The emphasis in the information society on the significance and the power of information is challenging not only for the managers themselves but for the educational institutions preparing a new generation of managers in their courses or seminars as well. Ability of our society to enter the age of information depends on its flexibility to new demands. And precisely this ability should be provided by educational institutions with a directed and focused preparation of future managers on the conditions of informations societies, its required abilities and demands. Precisely this understanding of the key role of information sources, working with them and habitually using the information services, should become an integral part of agenda of the future managers. Therefore the services of IRSM include information seminars prepared in cooperation with the specialists from the Institute of Information Studies and Librarianship at Charles University where the participants learn to use information sources in praxis. A special information service of the center is also a mediation of information about educational institutions in the Czech Republic and abroad from an unique dabase Clearing House IRSM that includes general information about institutions operating in Czech Republic, Europe and North America, their list of courses, information about their content and orientation, information about application process and study options, course materials, books, case studies and research papers.

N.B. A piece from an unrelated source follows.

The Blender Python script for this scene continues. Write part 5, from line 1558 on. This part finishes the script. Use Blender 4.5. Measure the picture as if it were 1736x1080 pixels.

Project of Information center for management development has successfully started in 1996. Since then the center tries to improve its offered information services and mainly focuses to market these services and popularize their access. Marketing of information services in the society that is only at the beginning of the transformation to the age of information is one of the most demanding tasks. But positive feedback of the IRSM services and increasing use of information services related with a skilled mastery of communication and computing technologies show, that such projects have bright future in the information societies of the 21st century.